En aquel tiempo, dijo Jesús a sus discípulos: "Como el Padre me ha amado, así os he amado yo; permaneced en mi amor. Si guardáis mis mandamientos, permaneceréis en mi amor; lo mismo que yo he guardado los mandamientos de mi Padre y permanezco en su amor. Os he hablado de esto para que mi alegría esté en vosotros, y vuestra alegría llegue a plenitud. Éste es mi mandamiento: que os améis unos a otros como yo os he amado. Nadie tiene amor más grande que el que da la vida por sus amigos. Vosotros sois mis amigos, si hacéis lo que yo os mando. Ya no os llamo siervos, porque el siervo no sabe lo que hace su señor: a vosotros os llamo amigos, porque todo lo que he oído a mi Padre os lo he dado a conocer. No sois vosotros los que me habéis elegido, soy yo quien os he elegido y os he destinado para que vayáis y deis fruto, y vuestro fruto dure. De modo que lo que pidáis al Padre en mi nombre os lo dé. Esto os mando: que os améis unos a otros."
El evangelio de hoy, de Juan, es el del mandamiento nuevo, el mandamiento del amor. Pocas palabras deben saturamos tanto en el lenguaje cotidiano como ésta: «amor». La escuchamos en la canción de moda, en la conductora superficial de un programa de televisión (tan superficial como su animadora), en el lenguaje político, en referencia al sexo, en la telenovela (más superficial aún que la animadora, si eso es posible)... Se usa en todos los ámbitos, y en cada uno de ellos significa algo diferente. ¡Pero, sin embargo, la palabra es la misma!

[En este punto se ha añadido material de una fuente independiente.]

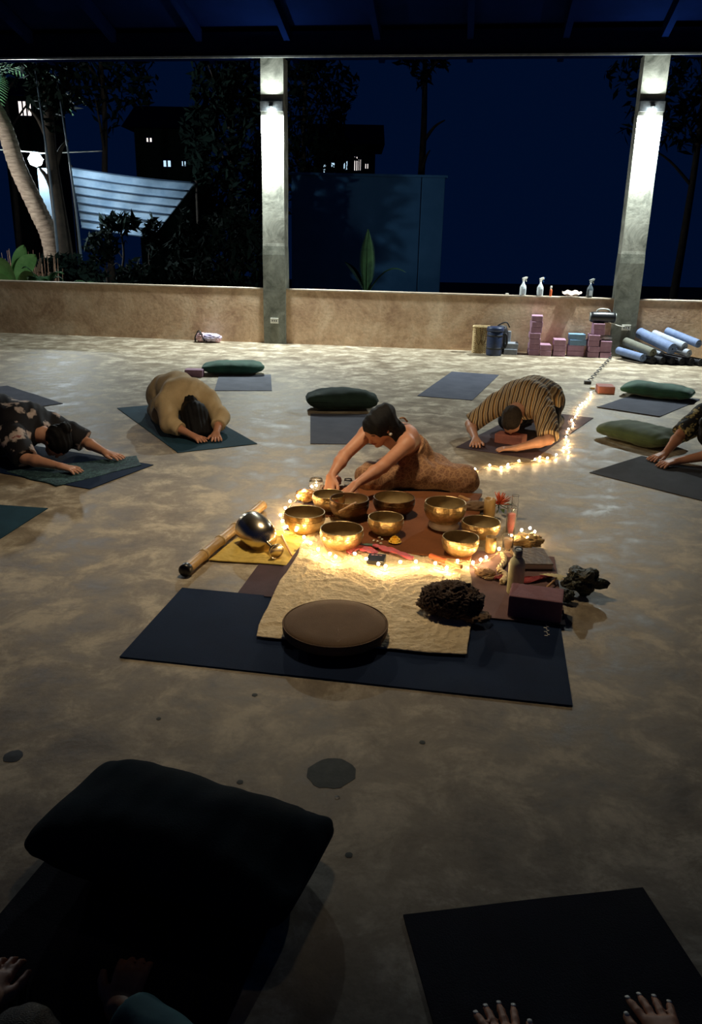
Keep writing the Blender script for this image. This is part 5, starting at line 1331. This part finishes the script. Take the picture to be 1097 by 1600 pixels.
# added lamp, unseen past the left edge, put in to light the palm trunk
added_lamp = thing('garden_lamp', 'added lamp on a short post, unseen beyond the left edge of the view', 'lamp', Vector((-7.6, 14.2, -.25)))
box('post', (0, 0, 1.1), (.08, .08, 2.2), M_steel, added_lamp, .01); mesh('bulb', *lathe([(0, -.09), (.07, -.06), (.085, 0), (.05, .06), (0, .07)], 20), bpy.data.materials['garden_bulb'], added_lamp, loc=(0, 0, 2.3))
ld = bpy.data.lights.new('garden_light', 'POINT'); ld.energy = 130; ld.color = (1, .95, .88); ld.shadow_soft_size = .09
lo = bpy.data.objects.new('garden_light', ld); C.objects.link(lo); lo.parent = added_lamp; lo.location = (.12, .05, 2.3)
# cable carrying lights
tag(mesh('overhead_cable', *tube(smooth_path([A(-30, 232, 16.8), A(35, 236, 16.8), A(70, 239, 16.8), A(105, 238, 16.8), A(160, 236, 16.8)]), .012, 5), M_trim), 'thin pale cable strung past the garden lamp', 'cable')
# tarp
M_tarp = basic('blue_tarp', (128, 160, 190), (166, 194, 216), .6, scale=3, bump=.3)
TY = 18.0; tc_ = [A(112, 264, TY), A(306, 292, TY + .6), A(232, 362, TY + .6), A(150, 345, TY)]
tp = thing('tarpaulin', 'pale blue striped tarpaulin hung between the garden trees', 'tarpaulin', Vector((tc_[0].x, tc_[0].y, 0)))
V = []; Fc = []; n, k = 60, 42; TL, TR, BR_, BL_ = A(110, 262, TY), A(306, 286, TY + .5), A(238, 372, TY + .3), A(128, 356, TY)
for j in range(k + 1):
    for i in range(n + 1):
        u, v = i / n, j / k; p = TL.lerp(TR, u).lerp(BL_.lerp(BR_, u), v)
        p.z -= .03 * math.sin(math.pi * u) * (1 - v) ; p.y += .12 * math.sin(math.pi * u) * math.sin(math.pi * v) + .012 * math.sin(u * 19 + v * 4) + (-.03 if j % 6 == 0 else 0)
        V.append(p - tp.location)
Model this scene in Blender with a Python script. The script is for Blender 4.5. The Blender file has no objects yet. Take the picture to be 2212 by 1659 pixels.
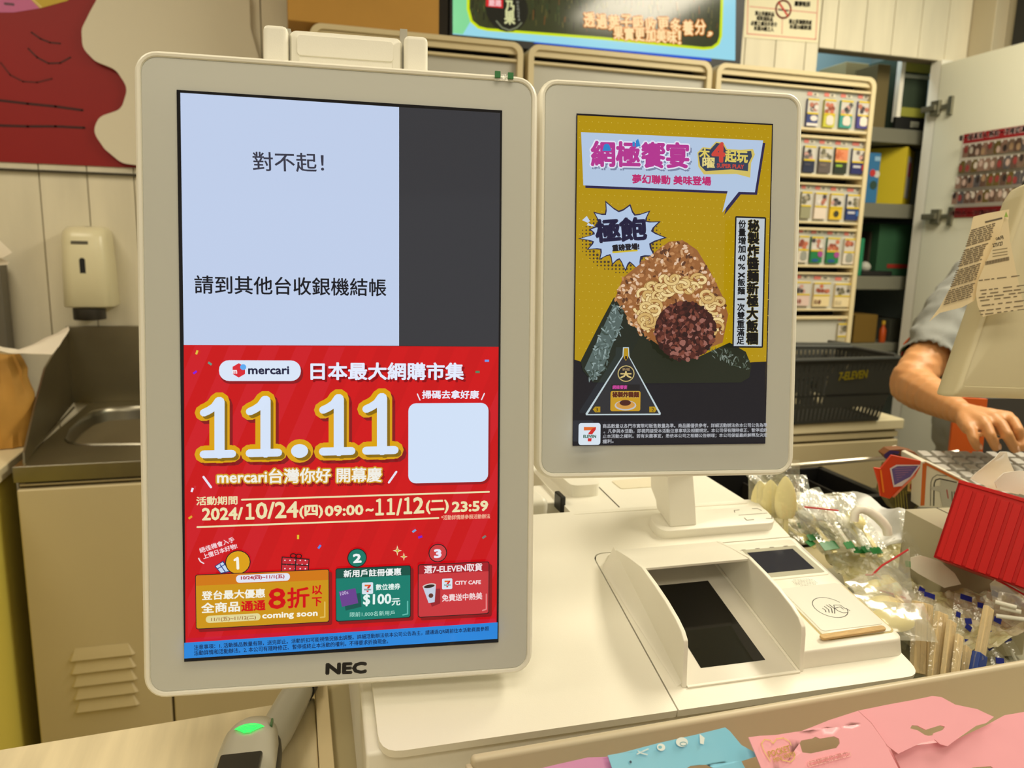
import bpy, bmesh, math, random
from mathutils import Vector as V, Matrix
from mathutils.geometry import tessellate_polygon
from mathutils import noise as MN
S = bpy.context.scene
COL = S.collection
PI = math.pi
rad = math.radians
random.seed(7)

# ------------------------------------------------------------------ camera
F, CX, CY = 1661.0, 1106.0, 829.5            # focal length and centre for the 2212 x 1659 frame
YAW, PITCH, ROLL = rad(16.2), rad(10.4), rad(1.36)
EYE = V((0, 0, 1.42))
FWD = V((math.sin(YAW)*math.cos(PITCH), math.cos(YAW)*math.cos(PITCH), -math.sin(PITCH)))
R0 = V((math.cos(YAW), -math.sin(YAW), 0)); U0 = R0.cross(FWD)
RT = R0*math.cos(ROLL) + U0*math.sin(ROLL)
UP = U0*math.cos(ROLL) - R0*math.sin(ROLL)
cd = bpy.data.cameras.new('camera'); cam = bpy.data.objects.new('camera', cd); COL.objects.link(cam)
cd.sensor_width = 36; cd.lens = F/2212*36; cd.clip_start = .02; cd.clip_end = 60
cd.dof.use_dof = True; cd.dof.focus_distance = .64; cd.dof.aperture_fstop = 9.0
cam.matrix_world = Matrix.Translation(EYE) @ Matrix((RT, UP, -FWD)).transposed().to_4x4()
S.camera = cam

# ------------------------------------------------------------------ light and exposure
w = bpy.data.worlds.new('world'); S.world = w; w.use_nodes = True
bg = w.node_tree.nodes['Background']; bg.inputs[0].default_value = (.95, .86, .68, 1); bg.inputs[1].default_value = .33
S.view_settings.view_transform = 'Standard'; S.view_settings.look = 'None'
S.view_settings.exposure = 0; S.view_settings.gamma = 1; S.view_settings.use_curve_mapping = False
def area(name, loc, size, power, col=(1, .895, .69), rot=(0, 0, 0)):
    l = bpy.data.lights.new(name, 'AREA'); l.shape = 'RECTANGLE'; l.size, l.size_y = size; l.energy = power; l.color = col
    o = bpy.data.objects.new(name, l); COL.objects.link(o); o.location = loc; o.rotation_euler = rot; return o
area('ceiling_panel_light', (.3, .0, 2.62), (1.2, .5), 8)
area('ceiling_panel_light', (-1.0, 1.1, 2.62), (.6, 1.0), 13)
area('ceiling_panel_light', (1.75, 1.0, 2.62), (.5, 1.2), 45)
area('ceiling_panel_light', (-.2, -1.0, 2.62), (2.4, .4), 17)
area('storeroom_light', (2.0, 2.62, 2.45), (.4, .2), 3, (.80, .95, 1))

# ------------------------------------------------------------------ pixel -> place on a real surface
def ray(x, y): return FWD + RT*((x-CX)/F) - UP*((y-CY)/F)
def onplane(x, y, p0, n):
    d = ray(x, y); return EYE + d*((V(p0)-EYE).dot(n)/d.dot(n))
def atZ(x, y, z): return onplane(x, y, (0, 0, z), V((0, 0, 1)))
def atY(x, y, Y): return onplane(x, y, (0, Y, 0), V((0, 1, 0)))
def atX(x, y, X): return onplane(x, y, (X, 0, 0), V((1, 0, 0)))
def atD(x, y, d): return EYE + ray(x, y)*d
class Frame:
    """a flat working frame: origin o, axes x y z; px() gives the local x,y of the surface point seen at a pixel"""
    def __init__(s, o, x, y):
        s.o = V(o); s.x = V(x).normalized(); s.z = s.x.cross(V(y)).normalized(); s.y = s.z.cross(s.x)
        s.m = Matrix.Translation(s.o) @ Matrix((s.x, s.y, s.z)).transposed().to_4x4()
    def px(s, x, y, h=0):
        p = onplane(x, y, s.o + s.z*h, s.z) - s.o
        return V((p.dot(s.x), p.dot(s.y)))
    def cut(s, x, y, w):
        """where the ray meets the local plane x = w, as local (y, z)"""
        p = onplane(x, y, s.o + s.x*w, s.x) - s.o
        return p.dot(s.y), p.dot(s.z)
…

El amor en sentido cristiano no es sinónimo de un amor «rosado», sensual, placentero, dulzón y sensiblero del lenguaje cotidiano o posmoderno. El amor de Jesús no es el que busca su placer, su «sentir», o su felicidad sino el que busca la vida, la felicidad de aquellos a quienes amamos. Nada es más liberador que el amor; nada hace crecer tanto a los demás como el amor, nada es más fuerte que el amor. Y ese amor lo aprendemos del mismo Jesús que con su ejemplo nos enseña que «la medida del amor es amar sin medida».
Aquí el amor es fruto de una unión, de «permanecer» unidos a aquel que es el amor verdadero. Y ese amor supone la exigencia -«mandamiento»- que nace del mismo amor, y por tanto es libre, de amar hasta el extremo, de ser capaces de dar la vida para engendrar más vida. El amor así entendido es siempre el «amor mayor», como el que condujo a Jesús a aceptar la muerte a que lo condenaban los violentos. A ese amor somos invitados, a amar «como» él movidos por una estrecha relación con el Padre y con el Hijo. Ese amor no tendrá la liviandad de la brisa, sino que permanecerá, como permanece la rama unida a la planta para dar fruto. Cuando el amor permanece, y se hace presente mutuamente entre los discípulos, es signo evidente de la estrecha unión de los seguidores de Jesús con su Señor, como es signo, también, de la relación entre el Señor y su Padre. Esto genera una unión plena entre todos los que son parte de esta «familia», y que llena de gozo a todos sus miembros donde unos y otros se pertenecen mutuamente, aunque siempre la iniciativa primera sea de Dios.